From Turtle Tower in Hanoi ...
to Turtle Tower Restaurant in San Francisco ...

"On a bustling alley corner in the Tenderloin, Turtle Tower is easily missed – unless you happen to know its chef and owner Steven Nghia Pham, who appears to know everybody walking past. The best way to describe Steven's take on pho is fresh. He buys produce from farmers' markets down the street, free-range chickens, insists the beef be hand sliced and buys noodles made fresh that day. The noodles in your bowl were probably made a mere three hours before you take the first bite.
It takes a confident chef to name his restaurant after Hanoi's famous landmark Thap Rua, or Turtle Tower. Steven says he wanted his customers to know where his restaurant stands among the many pho shops of San Francisco-and his instincts were right.

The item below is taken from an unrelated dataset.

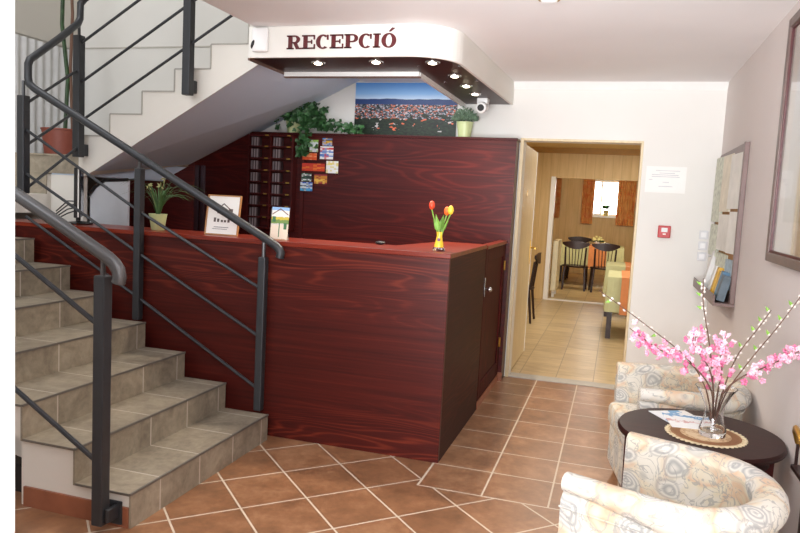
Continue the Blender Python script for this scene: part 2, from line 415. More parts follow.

Turtle Tower's specialty is its broths. Strictly northern-style, the soup comes with no side garnishes or bean sprouts, common accompaniments of Southern and Americanized pho. Steven developed his recipes from the food his mother cooked for him and his siblings, not the recipes his grandfather culled as a gourmet French cuisine chef in Hanoi. The Nghia family has been in the restaurant business since his grandfather opened up a French restaurant in the 1940s, and his brother still runs the family restaurant today where their specialty is the traditional soup and rice dishes that Steven thought would sell in San Francisco when he opened Turtle Tower in 2000.
Turtle Tower's gift to the wide world of pho is in the range of flavors in his broths; no two pho are alike. For a deep, smoky soup, the Pho Tai Lan, stir-fried beef noodle soup, is full of crispy vegetables and beef. The broth of Pho tai nam, rare and well-done beef soup, is gingery with citrus overtones. Pho ga, chicken noodle soup, is light and simple with all sorts of chicken goodies to munch. My lunch buddy and I each got a soup and then split the imperial rolls with vermicelli. This dish is great finger food: wrap noodles and a roll (chock full of mushrooms, carrots, noodles, and crab meat) in a cocoon of lettuce then dip in a vinegar fish sauce.
Space is at a premium; you and your lunch buddy may be seated right next to businessmen slurping pho over the newspaper, so while this may not be the place for a romantic rendezvous, it's great for a quick, cheap, and scrumptious lunch."